Stacy Kim and Cameo Slaybaugh drilling a hole for SCINI to dive through.

Stacy Kim with SCINI, the ROV that lets her explore under-ice marine ecosystems.

Here’s video of SCINI being deployed through her dive hole:

This slender little ROV, only six inches in diameter, can fit through an eight-inch hole drilled into the sea ice. SCINI is portable (Bob calls it a backpack ROV) so it only needs two or three people to launch and operate it. SCINI’s flexibility allows the science and engineering team to explore very remote places in waters up to 1000 feet (300 meters) deep and inaccessible to SCUBA divers. The ROV is being used by Stacy, who is a benthic ecologist, to study the creatures that live on the bottom (“benthos”) of the ocean. But it’s also a tool that can be used by lots of other scientists in many disciplines. SCINI can provide underwater eyes to ocean sediment coring operations, like ANDRILL, that let scientists see the drill core and properly adjust their setting. It can be also used to map krill distribution for David Ainley’s whale and penguin studies and to map the ocean floor.

SCINI engineer Bob Zook driving the ROV with a game controller.

SCINI being prepared for a dive by Francois Cazenave.

In this video, Stacy explains how SCINI navigation works underwater:

Last year, Bob and Stacy used SCINI to explore some “lost” experiments in McMurdo Sound placed there in the 1960s by benthic ecologists John Oliver and Paul Dayton. Searching the sea floor with SCINI, they were able to locate these tethered experiments and hope to come back next year to collect samples from the sites. This season they took SCINI to three different locations near McMurdo station to study communities of sponges under sea ice and permanent ice shelves and also to explore areas where icebergs have scoured the bottom. For more about Stacy’s research, watch the webcast we did with them in McMurdo.

SCINI with her underwater lights turned on.

I also got a wonderful opportunity to watch the deployment of an underwater bot much larger and more complex than SCINI. Called Endurance (or affectionately dubbed “phatty” by Stacy Kim) this autonomous underwater vehicle, or AUV, was developed by Stone Aerospace and funded by NASA. The research camp at Lake Bonney in the McMurdo Dry Valleys is being run by Peter Doran of the University of Illinois in Chicago with funding from the National Science Foundation.

Traveling by helicopter out to the site, I caught my first glimpse of Blood Falls, a famous feature on the Taylor Glacier first described by British Antarctic explorer Robert Falcon Scott. The striking color comes from an iron-containing salt, ferrous hydroxide, that seeps out of the glacier and stains the water and ice a rusty red. After landing, I strapped ice stabilizers on my boots and headed out on my first walk on a frozen lake. The patterns of the ice were gorgeous.

On the helo trip out to Lake Bonney, we saw glaciers pouring out of the Dry Valleys.

Blood Falls gets its color from iron salts seeping out of Taylor Glacier in the Dry Valleys.

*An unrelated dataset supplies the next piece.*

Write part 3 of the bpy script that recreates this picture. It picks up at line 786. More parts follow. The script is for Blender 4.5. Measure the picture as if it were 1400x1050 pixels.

Arriving at a big canvas-covered “garage” on the lake ice, I watched as the roughly spherical-shaped Endurance was deployed. Endurance requires a much larger hole than SCINI and the use of a hoist and several people to guide it into and down the ice hole. Once through the ice, the bot is programmed to take measurements throughout the water column, map the bottom of Lake Bonney and probe for evidence of microbial life. For this experiment, the bot is tethered with a fiber-optic cable that can send photos back to the team in the tent and keep track of its whereabouts.

The Endurance command center on Lake Bonney.

Patterns of ice on Lake Bonney.

Patterns of ice on Lake Bonney.

Enurance is being used in the Dry Valleys LTER (Long Term Ecological Research) program to better understand the ecosystem of Lake Bonney. But a scaled-down version of Endurance could one day probe under the ice of Jupiter’s moon Europa, perhaps the best candidate for finding water and alien microbial life in our solar system.

Endurance is being hoisted to its dive hole.